Banburyshire Family History

A site designed for you to share your family history with others from the Banbury area

skip to links

go back to the last page you were on Hooked Rugs

Barbara Adair

Oh dear Joe and Muriel, you do take me back!

My husband and I also spent time during our short engagement making a couple of hooked rugs, his father helped him with his and that rug did yeoman service in our living room in England and at the front door in Canada as it was wonderful at absorbing snow from ones shoes. I only discarded it a couple of years ago and it was then all of 53 years old.

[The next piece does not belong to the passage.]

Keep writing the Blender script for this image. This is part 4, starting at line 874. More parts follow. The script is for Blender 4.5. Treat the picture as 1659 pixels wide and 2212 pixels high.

I now have another hooked rug made by the mother of one of my friends, which she sold at the IODE yard sale after her mother died. I myself did one a few years ago for my son's room, he is in the Cameron Highlanders and I had a piece of kilt material and deconstructed the pattern and worked out how to hook it on squared paper. We have a mail order company where one can buy the backing and the wool in round, paper wrapped lots. It worked out very well and now lives by his bed. I can also remember giving my Dad a kit for a present once he retired and he hooked a lovely rug which my daughter still uses (I think). He also did an elaborate round one for my sister-in-law by request. It still goes on but rather erratically I would think.

We also have hooked rugs here which are different from Muriel's rag rugs as they have a continuous piece of material pushed through the backing and so don't have a pile of raw edges but can make very smooth and colourful rugs.

As for re-using knitted wool we used to unpick and wind around one's thumb and elbow and the resulting skein was washed and hung and when rewound was nearly kink free. My Mum used to knit new sleeves for my uniform jumper when the old ones wore out and then more sleeves were knitted from the retrieved previous sleeves. I think in six years of wearing that uniform I had only two bodies and umpteen sets of sleeves. Had to have a new body as one's size changes rather from the age of ll to 17!

We still knit in the IODE, I make mittens from all my odd bits of wool and sometimes hats which we then send to the two Indian schools in Northern Ontario which we support with clothing and school supplies. We spend a fortune on sending books to be given as prizes or used by the teachers who change frequently. Sometimes they will stay a year and sometimes only a term if they find they cannot stand the isolation and privations. There are no roads up there and everything is flown in which is why it is so expensive to live in a Southern Ontario way rather than the Indian way.

As usual you two have unlocked memories, long may the rugs last!